Les familles de soldats tués en mission reçoivent normalement dans les trois jours 100 000 dollars, des facilités de logement ainsi que des frais pour payer les funérailles. Mais faute d'un accord sur le budget au Congrès entre démocrates et républicains à l'origine du "shutdown", ces fonds ont été suspendus depuis le 1er octobre dernier. Le président américain avait bien promulgué le 30 septembre une loi assurant le versement des salaires des militaires, même en cas de paralysie de l’Etat fédéral, mais ce texte n’inclut pas les indemnisations versées aux proches des militaires morts au combat.
Le désarroi des familles
Meurtries par la disparition de leur père, leur frère ou leur mari, les familles de soldats doivent aussi faire face désormais aux difficultés financières. "C’est rageant car mon époux est mort pour son pays, et maintenant on laisse sa famille dans l’inquiétude. Il me disait pourtant toujours que si quelque chose lui arrivait, on s’occuperait de nous", a ainsi témoigné sur NBC Ashley Peters, la femme de Joseph M. Peters, tué dimanche 6 octobre au cours d’une attaque dans la province de Kandahar.
Le père du jeune soldat Cody Patterson, mort au cours de ce même combat, s’est lui aussi emporté contre cette paralysie budgétaire qui frappe de plein fouet les familles. "Si les membres du Congrès étaient coincés dans une voiture qui coulerait dans une rivière, je nagerai jusqu’à la vitre et leur dirai en les regardant droit dans les yeux : 'Vous pouvez vous noyer'", s’est emporté Randall Patterson sur la chaîne américaine.
"J’ai honte"
Le désarroi de ces familles a touché de nombreux membres du Congrès qui se sont empressés de dénoncer ce blocage. Le sénateur démocrate Harry Reid a ainsi déclaré qu’il s’agissait d’une situation "honteuse et embarrassante" et que l’Amérique "laissait tomber les familles de ses héros". Même son homologue républicain John McCain a fait part de sa colère en pleine session : "Je suis honteux et vous devriez tous l’être !"
La chambre des Représentants a finalement adopté à l’unanimité mercredi une loi en faveur du rétablissement de ces indemnités, mais ce vote nécessite ensuite l’accord du Sénat et du président Barack Obama.

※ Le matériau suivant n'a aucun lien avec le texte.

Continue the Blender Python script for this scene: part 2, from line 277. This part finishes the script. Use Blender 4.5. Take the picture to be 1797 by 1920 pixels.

En attendant une issue à ce blocage politique et pour éviter tout scandale, l’administration Obama a décidé d’accélérer les choses en faisant appel à une fondation privée, La Fisher House Foundation, qui vient en aide aux anciens combattants. Cet organisme a accepté de verser de l’argent aux familles concernées et sera remboursé quand un nouveau budget aura été voté.
Malgré cette mesure, la polémique risque de s’aggraver dans les prochaines semaines. Comme l’explique le Washington Post, le secrétaire d'État aux Anciens combattants a en effet prévenu que si le blocage budgétaire se poursuit, près de 3,8 millions de vétérans ne vont pas toucher leurs pensions au mois de novembre.